Avançou-se em um acordo feito por nossa Ministra da Agricultura com a associação de fazendeiros do país, dirigida por pessoas de direita que parecem ter entendido a importância de distribuir a terra.

Francia, você é uma ambientalista, que nasceu e foi criada em uma comunidade afro, que tem a sua vida e renda relacionada à floresta e ao rio. Colômbia e Brasil têm parte significativa da floresta amazônica e uma responsabilidade com a vida do planeta. Quais políticas pensam em adotar para diminuir o desmatamento na região? O que pode ser feito em parceria com o Governo brasileiro?

A Ministra do Meio Ambiente vem liderando um acordo para a Amazônia com as comunidades indígenas, camponesas e afros que vivem nela. É um acordo para transformar títulos da economia verde em um fundo para a sustentabilidade ambiental, para que possam ganhar renda enquanto cuidam de seu território. Um problema com os créditos de carbono é que havia terceiros mediando entre as comunidades e aqueles que pagam pelos créditos. Isso está sendo eliminado e já existe um mecanismo direto. Foi feito um fundo de conservação ambiental de cerca de 6 bilhões de pesos, para lidar com o desmatamento.
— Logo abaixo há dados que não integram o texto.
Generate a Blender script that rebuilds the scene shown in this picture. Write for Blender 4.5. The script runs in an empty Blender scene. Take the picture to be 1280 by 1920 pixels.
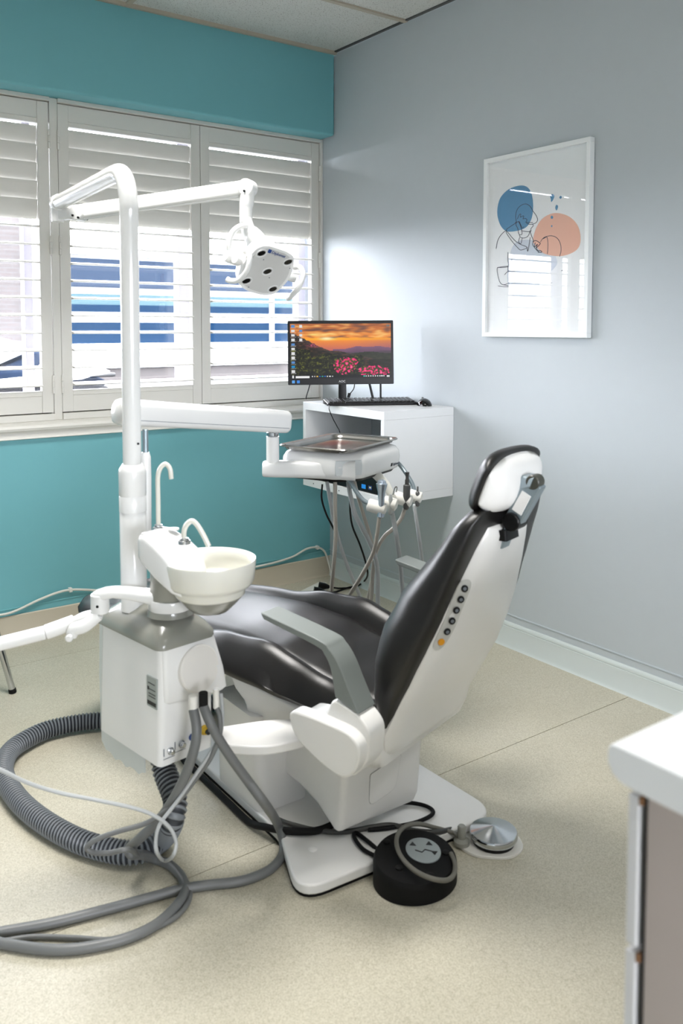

Por outro lado, o enfrentamento da criminalidade que desmata compete à Força Pública. Na Amazônia há uma grande ameaça das máfias do desmatamento, então deve haver uma política de interdição para enfrentar a destruição da floresta. Não só na Amazônia, mas nas selvas do Pacífico colombiano.

Em conjunto com o Brasil, pode-se avançar nesse sentido de enfrentar o crime em termos de mineração e desmatamento, mas também liderando um fundo binacional para beneficiar economicamente as comunidades locais por sua contribuição para conservar a  biodiversidade que transcende nossas fronteiras. Esperamos que isso possa ser feito não só com o Brasil, mas também com Peru, Equador e Bolívia, que compartilham conosco esse tesouro que está ameaçado.